David Warner batting right-handed, and being given leg before wicket trying to switch back to his natural side, rather summed up the muddle Australia have sunk into as the World Cup looms ever closer in India.
A 99-run hiding was administered by the hosts at Indore. It was Australia’s fifth defeat in a row, as the promising start to the South African leg of the trip recedes further into the memory.
Even then, the margin was reduced by a combination of rain and a late-order stand of 77 between Sean Abbott and Josh Hazlewood. India’s tally of 399 was their biggest ever against Australia, a brutish lesson in the skills of limited overs batting for the tourists’ youthful bowling attack.
Steve Smith, the acting captain, acknowledged the mounting tide of trouble.

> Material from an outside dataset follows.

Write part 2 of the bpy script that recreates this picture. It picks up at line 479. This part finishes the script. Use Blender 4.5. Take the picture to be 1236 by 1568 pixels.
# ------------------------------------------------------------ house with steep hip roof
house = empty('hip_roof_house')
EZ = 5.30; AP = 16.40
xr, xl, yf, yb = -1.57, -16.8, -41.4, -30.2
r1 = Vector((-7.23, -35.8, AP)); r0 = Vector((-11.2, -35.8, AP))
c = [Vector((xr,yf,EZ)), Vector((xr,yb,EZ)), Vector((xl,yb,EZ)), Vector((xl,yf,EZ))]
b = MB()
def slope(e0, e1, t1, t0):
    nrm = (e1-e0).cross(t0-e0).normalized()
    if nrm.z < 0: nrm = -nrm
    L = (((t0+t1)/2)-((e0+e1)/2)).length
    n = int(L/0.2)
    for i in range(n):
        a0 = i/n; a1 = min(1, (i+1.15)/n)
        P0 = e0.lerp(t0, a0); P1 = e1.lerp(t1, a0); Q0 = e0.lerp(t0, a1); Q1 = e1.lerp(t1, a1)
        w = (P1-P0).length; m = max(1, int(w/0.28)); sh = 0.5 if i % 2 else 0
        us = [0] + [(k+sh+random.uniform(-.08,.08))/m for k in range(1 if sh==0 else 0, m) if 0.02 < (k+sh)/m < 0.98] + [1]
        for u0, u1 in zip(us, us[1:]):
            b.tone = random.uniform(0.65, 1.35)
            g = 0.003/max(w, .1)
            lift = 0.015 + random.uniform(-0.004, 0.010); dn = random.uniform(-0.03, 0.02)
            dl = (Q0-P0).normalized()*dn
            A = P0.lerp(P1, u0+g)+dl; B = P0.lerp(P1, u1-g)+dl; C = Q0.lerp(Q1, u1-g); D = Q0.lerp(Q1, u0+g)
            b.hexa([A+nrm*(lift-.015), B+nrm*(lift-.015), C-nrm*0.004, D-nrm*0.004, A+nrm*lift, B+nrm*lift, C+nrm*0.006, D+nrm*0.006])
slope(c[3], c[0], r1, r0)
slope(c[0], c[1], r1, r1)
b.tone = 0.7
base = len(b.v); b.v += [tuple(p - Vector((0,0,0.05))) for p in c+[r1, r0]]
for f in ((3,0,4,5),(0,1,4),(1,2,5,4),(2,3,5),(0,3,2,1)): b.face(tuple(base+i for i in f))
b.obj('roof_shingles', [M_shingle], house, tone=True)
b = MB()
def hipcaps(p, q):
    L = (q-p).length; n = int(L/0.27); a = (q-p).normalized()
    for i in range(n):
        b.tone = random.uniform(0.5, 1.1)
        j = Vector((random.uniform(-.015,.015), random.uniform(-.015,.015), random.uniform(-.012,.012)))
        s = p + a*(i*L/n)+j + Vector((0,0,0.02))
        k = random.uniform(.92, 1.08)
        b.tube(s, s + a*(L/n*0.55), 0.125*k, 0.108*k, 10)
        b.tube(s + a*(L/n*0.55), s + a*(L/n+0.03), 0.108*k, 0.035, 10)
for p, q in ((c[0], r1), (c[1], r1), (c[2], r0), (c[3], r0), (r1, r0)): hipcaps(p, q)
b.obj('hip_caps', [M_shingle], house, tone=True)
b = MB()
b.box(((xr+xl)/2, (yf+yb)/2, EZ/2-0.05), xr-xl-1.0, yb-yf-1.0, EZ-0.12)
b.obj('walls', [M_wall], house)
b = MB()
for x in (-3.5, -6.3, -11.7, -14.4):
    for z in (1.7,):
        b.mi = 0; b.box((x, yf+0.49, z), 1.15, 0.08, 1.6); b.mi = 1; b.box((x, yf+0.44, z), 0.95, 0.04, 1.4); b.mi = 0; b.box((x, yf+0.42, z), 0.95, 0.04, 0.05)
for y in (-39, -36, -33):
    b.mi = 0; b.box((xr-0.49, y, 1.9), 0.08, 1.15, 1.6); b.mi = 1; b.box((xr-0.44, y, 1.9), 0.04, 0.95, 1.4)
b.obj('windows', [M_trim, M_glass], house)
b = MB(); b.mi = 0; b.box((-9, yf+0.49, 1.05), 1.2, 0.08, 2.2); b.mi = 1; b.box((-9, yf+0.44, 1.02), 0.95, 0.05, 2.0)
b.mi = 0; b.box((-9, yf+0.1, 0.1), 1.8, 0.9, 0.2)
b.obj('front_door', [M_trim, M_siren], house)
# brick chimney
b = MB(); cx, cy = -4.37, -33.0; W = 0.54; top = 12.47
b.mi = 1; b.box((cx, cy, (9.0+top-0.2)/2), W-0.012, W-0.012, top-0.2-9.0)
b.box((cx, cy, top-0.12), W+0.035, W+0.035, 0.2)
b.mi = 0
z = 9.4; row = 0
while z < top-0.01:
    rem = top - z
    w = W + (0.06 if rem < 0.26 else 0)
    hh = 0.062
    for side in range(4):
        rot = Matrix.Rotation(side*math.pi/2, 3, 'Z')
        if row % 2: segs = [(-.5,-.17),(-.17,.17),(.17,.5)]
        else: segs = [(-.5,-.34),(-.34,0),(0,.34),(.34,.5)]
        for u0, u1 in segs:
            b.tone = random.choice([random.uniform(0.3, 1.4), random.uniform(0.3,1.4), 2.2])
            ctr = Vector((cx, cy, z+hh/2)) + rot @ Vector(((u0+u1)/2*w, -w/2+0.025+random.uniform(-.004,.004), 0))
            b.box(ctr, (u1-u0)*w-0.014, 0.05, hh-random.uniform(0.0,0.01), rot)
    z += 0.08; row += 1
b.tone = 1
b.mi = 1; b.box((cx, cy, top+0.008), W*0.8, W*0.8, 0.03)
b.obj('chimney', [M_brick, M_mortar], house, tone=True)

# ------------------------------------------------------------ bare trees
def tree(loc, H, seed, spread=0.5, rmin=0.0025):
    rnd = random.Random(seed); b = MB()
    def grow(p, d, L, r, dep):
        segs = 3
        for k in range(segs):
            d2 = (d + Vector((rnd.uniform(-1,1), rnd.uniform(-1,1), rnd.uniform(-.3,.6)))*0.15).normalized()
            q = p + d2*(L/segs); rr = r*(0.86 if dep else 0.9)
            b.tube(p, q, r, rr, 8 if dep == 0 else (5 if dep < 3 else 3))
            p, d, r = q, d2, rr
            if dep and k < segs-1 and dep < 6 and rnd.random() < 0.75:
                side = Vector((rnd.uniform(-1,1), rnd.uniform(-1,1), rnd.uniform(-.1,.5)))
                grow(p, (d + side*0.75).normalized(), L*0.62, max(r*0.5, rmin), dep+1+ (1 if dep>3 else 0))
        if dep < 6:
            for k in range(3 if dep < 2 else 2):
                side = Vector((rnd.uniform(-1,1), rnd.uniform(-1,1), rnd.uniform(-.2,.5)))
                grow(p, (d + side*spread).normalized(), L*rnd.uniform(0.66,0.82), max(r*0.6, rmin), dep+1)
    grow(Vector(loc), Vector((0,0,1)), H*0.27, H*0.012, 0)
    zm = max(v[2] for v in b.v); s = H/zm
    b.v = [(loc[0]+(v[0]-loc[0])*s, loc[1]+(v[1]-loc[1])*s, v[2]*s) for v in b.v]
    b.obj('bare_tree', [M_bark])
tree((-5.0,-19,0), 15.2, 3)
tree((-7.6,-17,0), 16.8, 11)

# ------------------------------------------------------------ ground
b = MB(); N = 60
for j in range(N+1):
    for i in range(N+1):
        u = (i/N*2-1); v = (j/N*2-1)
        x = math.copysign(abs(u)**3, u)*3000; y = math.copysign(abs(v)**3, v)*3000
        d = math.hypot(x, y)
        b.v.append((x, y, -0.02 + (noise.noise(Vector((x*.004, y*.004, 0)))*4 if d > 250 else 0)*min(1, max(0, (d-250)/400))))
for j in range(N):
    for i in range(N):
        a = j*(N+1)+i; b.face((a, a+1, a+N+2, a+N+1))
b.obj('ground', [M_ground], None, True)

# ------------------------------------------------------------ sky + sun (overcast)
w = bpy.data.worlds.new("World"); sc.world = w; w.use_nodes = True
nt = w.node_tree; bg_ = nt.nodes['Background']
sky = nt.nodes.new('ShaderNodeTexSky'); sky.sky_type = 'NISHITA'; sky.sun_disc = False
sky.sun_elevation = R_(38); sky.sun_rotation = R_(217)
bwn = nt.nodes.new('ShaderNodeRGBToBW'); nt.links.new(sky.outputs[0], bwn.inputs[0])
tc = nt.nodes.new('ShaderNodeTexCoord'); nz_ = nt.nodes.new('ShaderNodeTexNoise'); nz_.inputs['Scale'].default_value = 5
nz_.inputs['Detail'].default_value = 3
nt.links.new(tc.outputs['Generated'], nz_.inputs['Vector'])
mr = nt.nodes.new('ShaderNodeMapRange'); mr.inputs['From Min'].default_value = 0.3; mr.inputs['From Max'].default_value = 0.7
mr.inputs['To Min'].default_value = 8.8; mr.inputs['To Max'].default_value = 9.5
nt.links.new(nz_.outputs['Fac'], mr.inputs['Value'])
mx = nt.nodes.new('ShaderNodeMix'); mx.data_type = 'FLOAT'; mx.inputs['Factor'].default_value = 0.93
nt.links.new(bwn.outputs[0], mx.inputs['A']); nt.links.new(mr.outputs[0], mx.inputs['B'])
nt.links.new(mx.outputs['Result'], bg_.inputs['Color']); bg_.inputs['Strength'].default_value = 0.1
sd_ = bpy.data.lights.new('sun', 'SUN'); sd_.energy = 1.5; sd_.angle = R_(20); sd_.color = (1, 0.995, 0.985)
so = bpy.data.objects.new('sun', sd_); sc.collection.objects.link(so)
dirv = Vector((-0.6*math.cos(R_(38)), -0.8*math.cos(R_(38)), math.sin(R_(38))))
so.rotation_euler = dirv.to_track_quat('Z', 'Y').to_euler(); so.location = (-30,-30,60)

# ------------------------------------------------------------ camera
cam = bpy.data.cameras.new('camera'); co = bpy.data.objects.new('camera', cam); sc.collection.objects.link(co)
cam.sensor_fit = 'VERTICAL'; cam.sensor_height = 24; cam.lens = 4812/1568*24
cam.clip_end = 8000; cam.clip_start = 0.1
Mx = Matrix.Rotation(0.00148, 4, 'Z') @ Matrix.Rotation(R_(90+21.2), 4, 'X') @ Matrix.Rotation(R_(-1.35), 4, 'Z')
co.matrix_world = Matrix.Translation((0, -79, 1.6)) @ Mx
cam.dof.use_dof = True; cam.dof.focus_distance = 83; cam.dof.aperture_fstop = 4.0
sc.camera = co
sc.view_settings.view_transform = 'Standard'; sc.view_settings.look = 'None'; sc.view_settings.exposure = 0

“We’ve lost quite a few in a row now in Africa and then here, so I think World Cups are about peaking at the right time,” Smith said after the game. “We certainly haven’t done that at this stage. [There are] a few things we probably need to sort out, and once we get there, we know we’re a good side, so hopefully we can turn it around.”
Warner has actually been one of Australia’s most consistent performers across these matches. He has committed fully to the attack mode the team’s leaders want to see from him in the early overs – particularly since Travis Head became unavailable.
And it is true that he has plenty of capability as a right-hander, having played that way for at least one season in junior cricket and shown himself adept at switch-hitting in more recent years.
But the sight of Warner lining up right-handed for four balls to Ravichandran Ashwin – who will only make India’s World Cup squad if Axar Patel is ruled out – only added to an increasingly dispiriting pattern of moments.
“I think if Davey’s just going to sit there and bat left-handed, Ashwin is not going to miss his length too often,” Abbott said. “With the ball spinning so much, he’s got the one that goes the other way, the straighter one, and all the variations along with that. Davey just thought he had to change it up.
“He plays golf right-handed, we see how dynamic he is with his switch-hitting and stuff, so he weighed up those options. He’s done it before, he practices it in the nets, so it was like ‘oh this is different’, but Davey’s Davey, so we just let him crack on.”
There was plenty of Australian strength still on the bench in Indore. Captain Pat Cummins and Mitchell Marsh were rested, Mitchell Starc is due back for the final game of the series in Rajkot on Wednesday, and Glenn Maxwell and Ashton Agar will also be in harness for two unofficial warm-up games before the tournament proper.
Precedent exists, also, for Australian World Cup success after a pronounced losing run: five games were dropped in a row before the 2007 event in the Caribbean amid a mess of injuries and rested players, before a seasoned side found the right gears in time.
Nevertheless, Australia’s brittle performance with the bat hardly inspired confidence. This was the fifth consecutive game in which all 10 wickets were given up rather too easily. To be 8-140 on a surface where India had fallen a run short of 400 continued a sequence begun against the Proteas.
Several players had reason to question their thinking. Smith flashed hard at a wide, swinging first ball to be taken in the slips. Cameron Green followed up the concession of 103 runs with the ball by being run out when he failed to ground his bat.
Such decisions may be emblematic of the fact that 2023 has already been a highly taxing year for the team, particularly among those players who elected to go to the Indian Premier League.
Green was at his best in the latter stages of the tour of India in March, sculpting a fine first Test century in Ahmedabad. But after staying on for the IPL and then almost immediately having to go to England, he has drifted through a series of underwhelming displays, having also been interrupted by concussion in South Africa.
Never in the history of the Australian men’s side has it faced a single year in which the Ashes, Border-Gavaskar Trophy and the ODI World Cup have all been contested away from home.
So far, the team appears to have peaked at 2-0 up in the Ashes series before following a slow but inexorable slide back to earth.
While there is still time for the players to regather, particularly once the final Cup squad of 15 is finalised at the end of this week, some of the thousand-yard stares evident in Indore were redolent of a group of cricketers trying to conserve what energy they have left.
It made for quite a contrast with the blazing eyes of Shubman Gill (104), Shreyas Iyer (105) and Suriyakumar Yadav (72, 37 balls).
Together, they cut Australia’s bowlers to pieces after Smith had made the curious decision to bowl first on a dry surface that turned sharply in the evening.
That deviation was part of why Warner reverted to right-handed against Ashwin. Spinning decks will be one of many obstacles for the Australians to overcome if they are to avoid going the same way as Eddie Jones’ hapless Wallabies in France.